→ **Material shown**:
○ ○ ○ ○ ○

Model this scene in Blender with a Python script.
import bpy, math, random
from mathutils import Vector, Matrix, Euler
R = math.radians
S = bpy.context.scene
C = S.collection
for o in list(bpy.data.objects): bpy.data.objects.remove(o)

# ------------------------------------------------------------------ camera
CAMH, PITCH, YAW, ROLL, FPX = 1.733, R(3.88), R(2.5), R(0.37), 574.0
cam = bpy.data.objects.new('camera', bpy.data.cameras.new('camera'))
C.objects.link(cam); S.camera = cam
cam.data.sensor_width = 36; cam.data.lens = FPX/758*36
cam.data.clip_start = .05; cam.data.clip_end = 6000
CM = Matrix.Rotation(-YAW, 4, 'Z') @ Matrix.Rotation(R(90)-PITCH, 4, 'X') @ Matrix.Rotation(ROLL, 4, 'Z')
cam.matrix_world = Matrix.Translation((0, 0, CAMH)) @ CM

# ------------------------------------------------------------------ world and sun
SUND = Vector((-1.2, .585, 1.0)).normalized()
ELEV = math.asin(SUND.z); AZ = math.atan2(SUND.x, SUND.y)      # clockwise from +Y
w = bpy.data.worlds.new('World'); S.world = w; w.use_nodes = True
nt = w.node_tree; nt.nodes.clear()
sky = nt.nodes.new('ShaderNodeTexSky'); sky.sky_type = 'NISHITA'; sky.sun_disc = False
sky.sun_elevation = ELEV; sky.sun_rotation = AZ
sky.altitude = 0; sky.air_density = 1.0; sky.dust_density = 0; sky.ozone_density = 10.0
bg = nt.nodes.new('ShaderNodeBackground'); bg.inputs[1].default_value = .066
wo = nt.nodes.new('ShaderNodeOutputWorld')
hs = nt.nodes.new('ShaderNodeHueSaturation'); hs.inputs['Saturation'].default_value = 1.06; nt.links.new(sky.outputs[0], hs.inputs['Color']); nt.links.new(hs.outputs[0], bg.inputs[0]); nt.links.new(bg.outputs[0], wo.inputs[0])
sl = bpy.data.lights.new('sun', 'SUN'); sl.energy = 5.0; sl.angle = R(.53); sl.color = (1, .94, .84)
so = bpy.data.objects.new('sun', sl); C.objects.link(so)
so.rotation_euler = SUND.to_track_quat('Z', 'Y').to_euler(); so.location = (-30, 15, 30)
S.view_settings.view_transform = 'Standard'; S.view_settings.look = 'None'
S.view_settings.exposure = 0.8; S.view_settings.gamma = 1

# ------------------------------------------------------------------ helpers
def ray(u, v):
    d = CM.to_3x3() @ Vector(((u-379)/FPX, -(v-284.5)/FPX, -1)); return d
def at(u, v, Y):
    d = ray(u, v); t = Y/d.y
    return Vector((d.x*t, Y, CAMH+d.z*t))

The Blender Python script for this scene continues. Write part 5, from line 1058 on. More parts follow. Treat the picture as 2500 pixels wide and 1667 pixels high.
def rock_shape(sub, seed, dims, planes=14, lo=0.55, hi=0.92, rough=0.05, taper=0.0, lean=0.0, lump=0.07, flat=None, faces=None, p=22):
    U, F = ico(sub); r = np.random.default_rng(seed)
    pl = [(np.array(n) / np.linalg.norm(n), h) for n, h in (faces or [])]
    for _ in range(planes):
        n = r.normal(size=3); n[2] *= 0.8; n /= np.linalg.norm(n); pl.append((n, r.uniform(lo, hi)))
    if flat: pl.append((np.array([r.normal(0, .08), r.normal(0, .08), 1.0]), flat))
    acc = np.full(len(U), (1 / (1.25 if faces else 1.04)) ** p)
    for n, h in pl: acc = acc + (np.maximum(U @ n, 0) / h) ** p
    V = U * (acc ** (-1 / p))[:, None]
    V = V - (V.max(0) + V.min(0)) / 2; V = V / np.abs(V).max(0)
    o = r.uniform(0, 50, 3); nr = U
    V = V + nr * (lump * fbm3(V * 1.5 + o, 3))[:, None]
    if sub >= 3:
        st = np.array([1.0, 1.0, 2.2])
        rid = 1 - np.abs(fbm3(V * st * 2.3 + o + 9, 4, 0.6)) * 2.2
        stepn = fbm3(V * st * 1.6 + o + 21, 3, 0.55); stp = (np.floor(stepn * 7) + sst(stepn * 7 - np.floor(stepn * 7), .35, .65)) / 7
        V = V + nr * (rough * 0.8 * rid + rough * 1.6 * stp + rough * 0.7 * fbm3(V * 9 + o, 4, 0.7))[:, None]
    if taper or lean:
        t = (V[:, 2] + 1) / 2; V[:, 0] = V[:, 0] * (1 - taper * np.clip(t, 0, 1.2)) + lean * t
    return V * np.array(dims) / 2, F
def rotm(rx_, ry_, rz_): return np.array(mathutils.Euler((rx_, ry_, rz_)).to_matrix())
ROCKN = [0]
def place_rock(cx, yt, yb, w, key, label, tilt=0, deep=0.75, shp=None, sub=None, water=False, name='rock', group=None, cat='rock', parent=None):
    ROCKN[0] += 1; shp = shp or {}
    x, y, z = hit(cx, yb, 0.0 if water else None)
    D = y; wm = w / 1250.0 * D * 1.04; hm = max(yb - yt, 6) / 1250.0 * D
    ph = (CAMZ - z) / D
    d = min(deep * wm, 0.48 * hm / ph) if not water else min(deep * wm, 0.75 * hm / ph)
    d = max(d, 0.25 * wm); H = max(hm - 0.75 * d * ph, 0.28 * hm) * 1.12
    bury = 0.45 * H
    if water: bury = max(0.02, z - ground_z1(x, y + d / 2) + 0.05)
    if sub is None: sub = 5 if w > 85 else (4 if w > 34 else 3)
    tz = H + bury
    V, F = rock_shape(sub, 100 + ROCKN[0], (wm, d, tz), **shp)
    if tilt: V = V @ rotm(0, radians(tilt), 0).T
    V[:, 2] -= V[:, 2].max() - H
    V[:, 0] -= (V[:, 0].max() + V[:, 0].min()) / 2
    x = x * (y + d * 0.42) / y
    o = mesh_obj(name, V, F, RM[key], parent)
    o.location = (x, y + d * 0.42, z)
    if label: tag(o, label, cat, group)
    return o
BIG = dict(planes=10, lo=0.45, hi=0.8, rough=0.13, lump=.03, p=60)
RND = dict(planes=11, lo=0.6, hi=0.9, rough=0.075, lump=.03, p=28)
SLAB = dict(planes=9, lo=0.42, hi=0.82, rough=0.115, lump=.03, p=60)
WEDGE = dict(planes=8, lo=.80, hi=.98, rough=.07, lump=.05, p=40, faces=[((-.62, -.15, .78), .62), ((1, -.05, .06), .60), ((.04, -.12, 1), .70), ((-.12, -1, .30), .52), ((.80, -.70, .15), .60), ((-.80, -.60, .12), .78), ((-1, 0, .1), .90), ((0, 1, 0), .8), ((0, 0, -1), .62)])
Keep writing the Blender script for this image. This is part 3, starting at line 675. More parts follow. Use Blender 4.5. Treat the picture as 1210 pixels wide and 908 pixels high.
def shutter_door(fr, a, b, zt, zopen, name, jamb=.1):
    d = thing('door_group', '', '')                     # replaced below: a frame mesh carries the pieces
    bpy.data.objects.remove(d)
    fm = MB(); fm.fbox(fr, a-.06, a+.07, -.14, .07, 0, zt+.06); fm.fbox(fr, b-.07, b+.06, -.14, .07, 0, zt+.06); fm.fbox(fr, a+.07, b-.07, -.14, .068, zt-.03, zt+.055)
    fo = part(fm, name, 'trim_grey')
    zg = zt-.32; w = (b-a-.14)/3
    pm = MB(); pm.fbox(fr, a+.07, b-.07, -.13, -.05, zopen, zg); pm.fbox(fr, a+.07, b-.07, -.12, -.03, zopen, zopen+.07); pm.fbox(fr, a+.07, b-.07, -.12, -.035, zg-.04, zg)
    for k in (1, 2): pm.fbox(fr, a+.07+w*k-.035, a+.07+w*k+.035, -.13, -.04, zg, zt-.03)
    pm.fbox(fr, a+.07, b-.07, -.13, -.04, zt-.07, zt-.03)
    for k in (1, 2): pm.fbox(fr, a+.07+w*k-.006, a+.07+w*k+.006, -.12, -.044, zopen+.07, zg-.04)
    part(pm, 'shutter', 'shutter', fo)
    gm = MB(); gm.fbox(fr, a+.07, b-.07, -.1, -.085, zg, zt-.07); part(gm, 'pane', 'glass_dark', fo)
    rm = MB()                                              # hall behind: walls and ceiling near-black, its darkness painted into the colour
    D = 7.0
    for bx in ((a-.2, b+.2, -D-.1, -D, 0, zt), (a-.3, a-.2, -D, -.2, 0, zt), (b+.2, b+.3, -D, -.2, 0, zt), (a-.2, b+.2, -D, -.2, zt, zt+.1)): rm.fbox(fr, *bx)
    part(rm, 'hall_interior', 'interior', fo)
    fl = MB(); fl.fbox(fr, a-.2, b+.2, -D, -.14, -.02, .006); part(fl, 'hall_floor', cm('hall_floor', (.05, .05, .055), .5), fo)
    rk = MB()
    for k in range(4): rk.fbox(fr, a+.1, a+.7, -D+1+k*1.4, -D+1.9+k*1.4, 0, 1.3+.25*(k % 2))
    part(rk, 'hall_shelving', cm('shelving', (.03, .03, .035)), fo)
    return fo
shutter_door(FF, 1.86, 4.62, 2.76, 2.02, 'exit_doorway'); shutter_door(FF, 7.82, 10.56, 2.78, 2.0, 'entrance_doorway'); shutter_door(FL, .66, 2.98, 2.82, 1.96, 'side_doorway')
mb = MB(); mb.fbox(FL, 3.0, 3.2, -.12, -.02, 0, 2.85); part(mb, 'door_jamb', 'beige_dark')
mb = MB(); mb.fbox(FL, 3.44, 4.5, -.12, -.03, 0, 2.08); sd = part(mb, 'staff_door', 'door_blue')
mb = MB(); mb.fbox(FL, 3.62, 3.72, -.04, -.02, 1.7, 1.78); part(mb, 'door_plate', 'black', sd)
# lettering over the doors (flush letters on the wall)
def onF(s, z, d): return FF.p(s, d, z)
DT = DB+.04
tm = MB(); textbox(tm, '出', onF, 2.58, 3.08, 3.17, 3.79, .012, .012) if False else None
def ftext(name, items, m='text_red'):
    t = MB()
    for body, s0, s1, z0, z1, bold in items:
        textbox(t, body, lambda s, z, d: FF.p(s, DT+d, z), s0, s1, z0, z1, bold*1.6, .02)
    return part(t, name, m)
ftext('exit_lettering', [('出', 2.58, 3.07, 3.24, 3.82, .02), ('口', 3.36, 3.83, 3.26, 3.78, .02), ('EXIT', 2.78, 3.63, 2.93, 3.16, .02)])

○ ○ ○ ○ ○

Return exactly the lines that run from the top of the listing above to the line containing "for o in list(bpy.data.objects): bpy.data.objects.remove(o)", please, keeping both end lines and leaving out everything else.

Model this scene in Blender with a Python script.
import bpy, math, random
from mathutils import Vector, Matrix, Euler
R = math.radians
S = bpy.context.scene
C = S.collection
for o in list(bpy.data.objects): bpy.data.objects.remove(o)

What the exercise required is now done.